5Véase todo lo que Charbonneau cuenta sobre Thoreau y Lawrence, y cómo critica la literatura bucólica francesa. La sección sobre naturaleza y guerra y los movimientos juveniles naturistas (fascistas y socialdemócratas) no tiene desperdicio.
6La comparación es interesante, pero Fox no la desarrolla, ni apela al psicoanálisis ni a otras perspectivas para justificarla. Su texto, con todo, es muy útil. Véase todo lo que dice sobre el apego a un lugar y la falta de lugar (placelessness), los vagabundos y los desplazados. Fox basa algunos argumentos en Place and Placelessness que Edward Relph publicó en 1976 (reeditado en 2008). Véase también Home, de Alison Blunt y Robyn Dowling (Londres, Routledge, 2007).
7Aquí solo menciono los casos extremos, pero Le Breton analiza casos más cotidianos de escapada. Por ejemplo, el senderismo de fin de semana y otras actividades de recreo y ocio que permiten –llamémoslo así– la “desaparición a tiempo parcial”. La popularidad del senderismo –dice Breton– podría explicarse por la creciente necesidad de liberarse de las rutinas sociales y volverse invisible al menos por un rato en compañía de extraños. Es posible, pero depende –me temo– del grupo de excursión. Hay grupos en los que es imposible desaparecer y que pueden acabar resultando tan exigentes como los grupos de conocidos. Durante la marcha al aire libre, se eluden ciertos compromisos y responsabilidades cotidianas, pero eso no quiere decir que el grupo de paseo no demande otros. La figura del paseante mudo, impasible, distante, pero no separado del grupo, merecería por sí misma un estudio.
8Pendiente de publicación.
9Chris McCandless le pidió a la naturaleza algo que no le podía dar. En sus viajes se rodeó de gente que le parecía más verdadera que su familia, pero acabó perdido en su propia fantasía de integridad. Leer a Thoreau sin supervisión puede empujar a uno a creer que se puede nacer otra vez en un espacio natural, o sea, un mundo limpio de las mierdas y miserias de la civilización. Como explicó Krakauer, el único lugar donde existía una terra incognita en el viaje de McCandless fue en su propia cabeza.
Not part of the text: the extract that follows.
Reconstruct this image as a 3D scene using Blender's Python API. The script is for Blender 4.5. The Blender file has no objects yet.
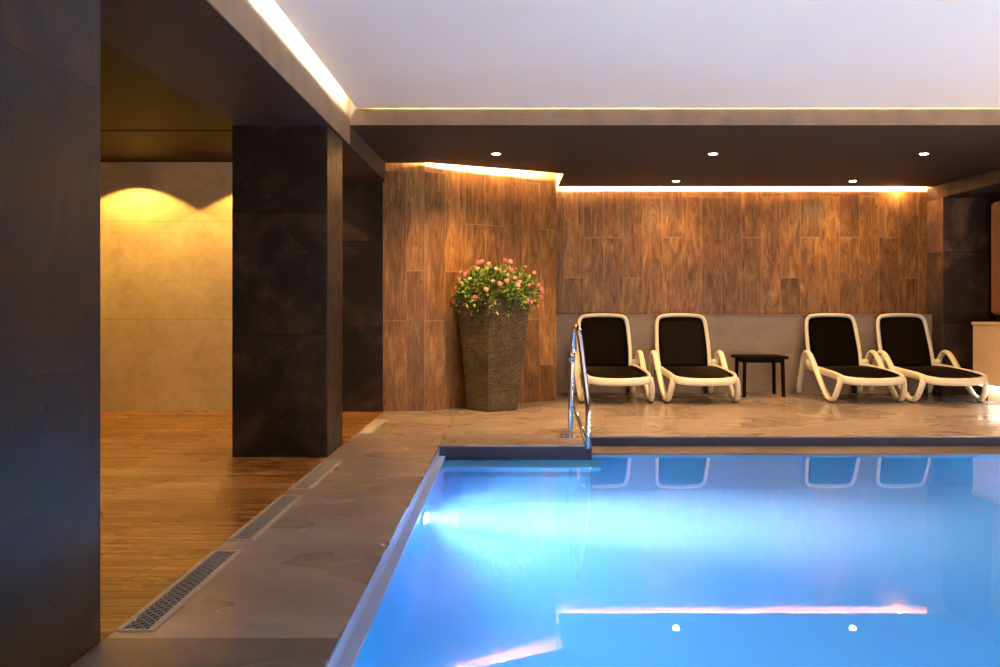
import bpy, bmesh, math, random
from mathutils import Vector, Matrix
random.seed(7)
S = bpy.context.scene
C = S.collection
PI = math.pi

# ------------------------------------------------------------------ view
FPX, VX, VY = 850.0, 511.0, 308.0            # focal length and vanishing point in a 1000x667 frame
cam_d = bpy.data.cameras.new('camera')
cam = bpy.data.objects.new('camera', cam_d); C.objects.link(cam)
cam.location = (0, 0, 1); cam.rotation_euler = (PI/2, 0, 0)
cam_d.sensor_width = 36; cam_d.lens = FPX/1000*36
cam_d.shift_x = (500-VX)/1000; cam_d.shift_y = -(333.5-VY)/1000
cam_d.clip_start = .05
S.camera = cam
S.view_settings.view_transform = 'Standard'; S.view_settings.look = 'None'
S.view_settings.exposure = 0; S.view_settings.gamma = 1
S.view_settings.use_curve_mapping = False
S.cycles.max_bounces = 10; S.cycles.diffuse_bounces = 5; S.cycles.glossy_bounces = 4
S.cycles.transmission_bounces = 6; S.cycles.volume_bounces = 3
S.cycles.sample_clamp_indirect = 40
S.cycles.use_denoising = True

# ------------------------------------------------------------------ materials
class N:
    """small node-graph writer"""
    def __init__(s, name):
        s.m = bpy.data.materials.new(name); s.m.use_nodes = True
        s.t = s.m.node_tree; s.t.nodes.clear()
        s.out = s.t.nodes.new('ShaderNodeOutputMaterial')
    def n(s, typ, ins=None, **kw):
        d = s.t.nodes.new(typ)
        for k, v in kw.items(): setattr(d, k, v)
        for k, v in (ins or {}).items(): s.set(d.inputs[k], v)
        return d
    def set(s, sock, v):
        if isinstance(v, bpy.types.NodeSocket): s.t.links.new(v, sock)
        elif hasattr(v, 'outputs'): s.t.links.new(v.outputs[0], sock)
        else:
            if isinstance(v, (tuple, list)) and len(v) == 3 and sock.type == 'RGBA': v = (*v, 1)
            sock.default_value = v
    def math(s, op, a, b=0.0): return s.n('ShaderNodeMath', {0: a, 1: b}, operation=op).outputs[0]
    def coords(s): return s.n('ShaderNodeTexCoord').outputs['Object']
    def geo(s): return s.n('ShaderNodeNewGeometry').outputs['Position']
    def xyz(s, v): return s.n('ShaderNodeSeparateXYZ', {0: v}).outputs
    def comb(s, x, y, z): return s.n('ShaderNodeCombineXYZ', {0: x, 1: y, 2: z}).outputs[0]
    def noise(s, v, scale, detail=4, rough=.5, dist=0.0):
        return s.n('ShaderNodeTexNoise', {'Vector': v, 'Scale': scale, 'Detail': detail, 'Roughness': rough, 'Distortion': dist}).outputs['Fac']
    def ramp(s, f, stops):
        r = s.n('ShaderNodeValToRGB', {0: f}); e = r.color_ramp.elements
        while len(e) < len(stops): e.new(.5)
        for i, (p, c) in enumerate(stops):
            e[i].position = p; e[i].color = (*c, 1) if len(c) == 3 else c
        return r.outputs[0]
    def grey(s, f, p0, v0, p1, v1): return s.n('ShaderNodeMapRange', {0: f, 1: p0, 2: p1, 3: v0, 4: v1}).outputs[0]
    def mix(s, f, a, b, mode='MIX'):
        d = s.n('ShaderNodeMix', data_type='RGBA', blend_type=mode)
        s.set(d.inputs[0], f); s.set(d.inputs[6], a); s.set(d.inputs[7], b); return d.outputs[2]
    def bump(s, h, strength=.3, dist=.01): return s.n('ShaderNodeBump', {'Height': h, 'Strength': strength, 'Distance': dist}).outputs[0]
    def bsdf(s, color, rough=.5, metal=0.0, normal=None, spec=None, **kw):
        d = s.n('ShaderNodeBsdfPrincipled', {'Base Color': color, 'Roughness': rough, 'Metallic': metal})
        if normal is not None: s.set(d.inputs['Normal'], normal)
        if spec is not None: s.set(d.inputs['Specular IOR Level'], spec)
        for k, v in kw.items(): s.set(d.inputs[k], v)
        s.t.links.new(d.outputs[0], s.out.inputs[0]); return s.m

def simple(name, col, rough=.5, metal=0.0, var=.12, scale=30, bump=0.0, spec=None, **kw):
    k = N(name); v = k.coords(); f = k.noise(v, scale)
    c = k.ramp(f, [(.3, tuple(x*(1-var) for x in col)), (.7, tuple(min(1, x*(1+var)) for x in col))])
    nm = k.bump(f, bump, .004) if bump else None
    return k.bsdf(c, rough, metal, nm, spec, **kw)

def emit(name, col, strength):
    k = N(name); e = k.n('ShaderNodeEmission', {0: col, 1: strength})
    k.t.links.new(e.outputs[0], k.out.inputs[0]); return k.m

def mat_wood_wall():
    k = N('walnut_wall_tile'); v = k.coords(); x, y, z = k.xyz(v)
    w = .235
    u = k.math('DIVIDE', x, w); idx = k.math('FLOOR', u); fu = k.math('FRACT', u)
    r1 = k.n('ShaderNodeTexWhiteNoise', {'W': idx}, noise_dimensions='1D').outputs['Value']
    st_ = k.math('MULTIPLY', k.math('FLOOR', k.math('MULTIPLY', r1, 3.0)), .333)
    zz = k.math('ADD', k.math('DIVIDE', k.math('SUBTRACT', z, 1.36), 1.45), k.math('ADD', st_, 5.0))
    seg = k.math('FLOOR', zz); fz = k.math('FRACT', zz)
    r2 = k.n('ShaderNodeTexWhiteNoise', {'Vector': k.comb(idx, seg, 3.0)}, noise_dimensions='3D').outputs['Value']
    gx = k.math('ADD', x, k.math('MULTIPLY', r2, 31.0))
    g = k.noise(k.comb(k.math('MULTIPLY', gx, 22.0), 0.0, k.math('MULTIPLY', z, 2.4)), 1.0, 8, .66, 2.2)
    g2 = k.noise(k.comb(k.math('MULTIPLY', gx, 7.0), 2.0, k.math('MULTIPLY', z, 2.2)), 1.0, 5, .6, 1.6)
    f = k.math('ADD', k.math('MULTIPLY', g, .5), k.math('MULTIPLY', g2, .5))
    c = k.ramp(f, [(.34, (.050, .019, .006)), (.45, (.132, .060, .017)), (.55, (.225, .110, .032)), (.66, (.36, .20, .07))])
    c = k.mix(1.0, c, k.ramp(r2, [(0, (.70, .66, .64)), (1, (1.2, 1.18, 1.12))]), 'MULTIPLY')
    kn = k.n('ShaderNodeTexVoronoi', {'Vector': k.comb(k.math('MULTIPLY', gx, 7.5), 0.0, k.math('MULTIPLY', z, 4.2)), 'Scale': 1.0}).outputs['Distance']
    c = k.mix(k.grey(kn, .04, .7, .15, 0), c, (.045, .016, .006))
    e1 = k.math('LESS_THAN', k.math('ABSOLUTE', k.math('SUBTRACT', fu, .5)), .490)
    e2 = k.math('LESS_THAN', k.math('ABSOLUTE', k.math('SUBTRACT', fz, .5)), .4976)
    e = k.math('MULTIPLY', e1, e2)
    c = k.mix(k.math('ADD', k.math('MULTIPLY', e, .55), .45), (.38, .23, .12), c)
    h = k.math('ADD', k.math('MULTIPLY', f, .25), e)
    return k.bsdf(c, .42, 0, k.bump(h, .3, .004), .4)

def mat_wood_floor():
    k = N('oiled_plank_floor'); v = k.geo(); x, y, z = k.xyz(v)
    w = .075
    u = k.math('DIVIDE', y, w); idx = k.math('FLOOR', u); fu = k.math('FRACT', u)
    r1 = k.n('ShaderNodeTexWhiteNoise', {'W': idx}, noise_dimensions='1D').outputs['Value']
    xx = k.math('ADD', k.math('DIVIDE', x, 1.3), k.math('MULTIPLY', r1, 7.0))
    seg = k.math('FLOOR', xx); fx = k.math('FRACT', xx)
    r2 = k.n('ShaderNodeTexWhiteNoise', {'Vector': k.comb(idx, seg, 1.0)}, noise_dimensions='3D').outputs['Value']
    gy = k.math('ADD', y, k.math('MULTIPLY', r2, 17.0))
    g = k.noise(k.comb(k.math('MULTIPLY', x, 2.2), k.math('MULTIPLY', gy, 34.0), 0.0), 1.0, 6, .6, 1.0)
    c = k.ramp(g, [(.25, (.075, .031, .009)), (.45, (.21, .098, .03)), (.62, (.37, .19, .062)), (.8, (.55, .33, .13))])
    c = k.mix(1.0, c, k.ramp(r2, [(0, (.6, .55, .5)), (1, (1.25, 1.2, 1.1))]), 'MULTIPLY')
    e1 = k.math('LESS_THAN', k.math('ABSOLUTE', k.math('SUBTRACT', fu, .5)), .465)
    e2 = k.math('LESS_THAN', k.math('ABSOLUTE', k.math('SUBTRACT', fx, .5)), .498)
    e = k.math('MULTIPLY', e1, e2)
    c = k.mix(e, (.03, .012, .005), c)
    big = k.noise(v, 1.4, 3)
    h = k.math('ADD', k.math('MULTIPLY', g, .4), e)
    return k.bsdf(c, k.grey(big, .35, .2, .65, .36), 0, k.bump(h, .3, .004), .5)

def mat_deck():
    k = N('wet_stone_tile'); v = k.geo(); x, y, z = k.xyz(v)
    tx = k.math('DIVIDE', k.math('ADD', x, 10.92), 1.3); ty = k.math('DIVIDE', k.math('SUBTRACT', y, 2.57), 1.3)
    fx = k.math('FRACT', tx); fy = k.math('FRACT', k.math('ADD', ty, 20.0))
    r = k.n('ShaderNodeTexWhiteNoise', {'Vector': k.comb(k.math('FLOOR', tx), k.math('FLOOR', ty), 5.0)}, noise_dimensions='3D').outputs['Value']
    n1 = k.noise(k.comb(k.math('MULTIPLY', x, 1.1), k.math('MULTIPLY', y, 2.3), k.math('MULTIPLY', r, 9.0)), 1.4, 3, .5, .4)
    n2 = k.noise(v, 16, 4, .6)
    f = k.math('ADD', k.math('MULTIPLY', n1, .75), k.math('MULTIPLY', n2, .25))
    c = k.ramp(f, [(.3, (.20, .16, .148)), (.5, (.262, .213, .194)), (.7, (.33, .272, .243))])
    c = k.mix(1.0, c, k.ramp(r, [(0, (.85, .84, .83)), (1, (1.08, 1.07, 1.06))]), 'MULTIPLY')
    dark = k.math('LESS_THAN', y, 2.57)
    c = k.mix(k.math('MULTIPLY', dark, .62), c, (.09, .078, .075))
    e = k.math('MULTIPLY', k.math('LESS_THAN', k.math('ABSOLUTE', k.math('SUBTRACT', fx, .5)), .4975),
               k.math('LESS_THAN', k.math('ABSOLUTE', k.math('SUBTRACT', fy, .5)), .4975))
    c = k.mix(e, (.12, .095, .08), c)
    wet = k.noise(k.comb(x, k.math('MULTIPLY', y, 1.6), 0.0), 1.1, 2, .45)
    rough = k.grey(wet, .38, .2, .64, .38)
    return k.bsdf(c, rough, 0, k.bump(k.math('ADD', k.math('MULTIPLY', n2, .3), e), .16, .004), .5)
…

Además de Hacia rutas salvajes [1992] de Krakauer, conviene tener presentes otras perspectivas diferentes de los años noventa como la de Gary Snyder en La práctica de lo salvaje [1990], Mis años Grizzly. En busca de la naturaleza salvaje [1990] de Doug Peacock o Indian Creek. Un invierno a solas en la naturaleza salvaje [1993] de Pete Fromm. En los últimos años han proliferado muchas otras crónicas de vida al aire libre (véase la bibliografía de la segunda parte), y se han traducido otros textos de mediados de los setenta (Una temporada en Tinker Creek, de Annie Dillard) o de finales de los ochenta (Un año en los bosques, de Sue Hubbell). Me llevaría un espacio del que no dispongo analizar este revival de crónicas al aire libre. El texto reciente que más me ha interesado es algo diferente: El extraño del bosque (2017) de Michael Finkel. Durante un curso reciente sobre sonido volví a analizar Grizzly Man de Herzog, y me di cuenta de cuánto podía desagradar a los hípsters que no paran de leer a Thoreau.